The Canberra Innovation ecosystem was featured as the first case study in the Handbook of Innovation Ecosystems by Dr John Howard. Other innovation ecosystems profiled in this section of the handbook include 22@Barcelona in Spain, Kendall Square in Boston, MA, MaRS in Toronto, Canada, London Knowledge Quarter in the UK and Dublin Docklands in Ireland.
The value of innovation beyond technology
A lot of times people may suspect that innovation is predominantly related to technology or deep research. This is far from the truth. The inaugural Not‑for‑Profit Innovation Summit, led by Hands Across Canberra, the University of Canberra and other partners, brought together close to 100 participants from community organisations, researchers, health and wellbeing specialists, social enterprises, and government. We focused on “ending loneliness” to test whether innovation approaches are as relevant to social challenges as they are to the technical ones. From the participation and feedback it seems that they really are.
This year we also delivered the Landscape Rehydration Collaboration Lab for ACT Natural Resource Management (ACTNRM), bringing together ACT land managers, researchers, and policy experts to discuss challenges and opportunities in landscape rehydration as part of the Australian Government’s National Soils Action Plan.

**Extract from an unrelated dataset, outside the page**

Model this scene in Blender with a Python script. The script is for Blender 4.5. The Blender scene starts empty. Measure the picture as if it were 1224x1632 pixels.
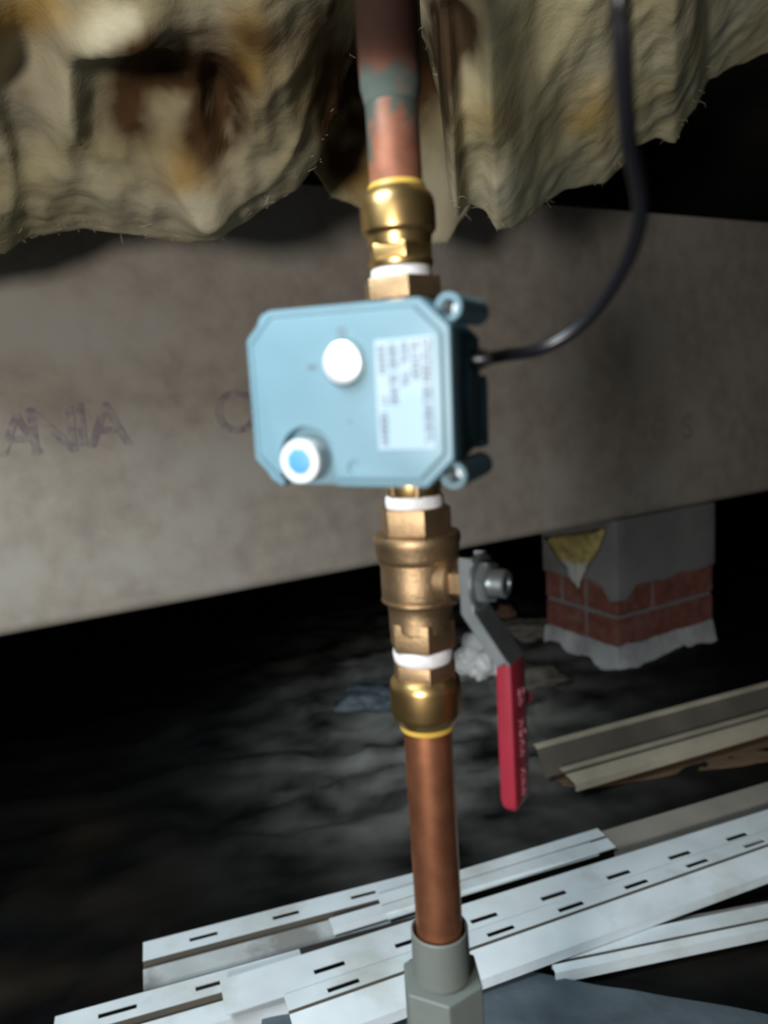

We supported the University of Canberra and a variety of stakeholders to deliver Industry Roundtable assessing and formulating responses to the tech skills gaps in higher education. The aim is to ensure that our university courses focus on what matters to industry and entrepreneurs.
We worked the Swiss Embassy in Australia to explore the role of trust in innovation through a hackathon for students from our foundation member institutions. Through this collaboration we also connected with InnoSuisse who orchestrate and support the innovation ecosystem in Switzerland.
Preparing for an accelerated future
The coming year will place increasing demands on coordination, collaboration, ambition and focus as AI continues to reshape everything we knew about innovation at the end of this year. We have endless optimism that Canberra will emerge from this reshaping successfully as it has all the key ingredients in place: talented population, research depth, civic cohesion and a practical mindset to adopt new ways of thinking, working and engaging with the world.
For CBRIN, we will continue to act as a neutral and shared backbone, working on reducing duplication, increasing visibility across initiatives, and helping organisations and people turn their ideas to impact.
Thank you
To the founders building companies in Canberra, the students beginning their entrepreneurial journeys, the researchers applying their expertise to practical problems, the corporate and public sector partners who back this work, and the many mentors and supporters who give their time—thank you. Special mentions and deep thanks go to our long term backers: ACT Government, the Australian National University, the University of Canberra, Canberra Institute of Technology, UNSW Canberra, our Education Partners, the Australian Catholic University and Academy of Interactive Entertainment, to our Gold Partners: King & Wood Mallesons, PwC Australia, Optus and Canberra Airport.

To our team at CBRIN, thank you for your discipline, honesty, commitment and hard work throughout the year. It takes a well-connected team to create magic and you certainly know how to supply this magic for our innovation ecosystem. I am eternally grateful to all of you!
Canberra’s innovation ecosystem is strengthening because its people choose to work together to create a better world. We look forward to another year of this highly inspiring work in this amazingly clever, connected and creative city.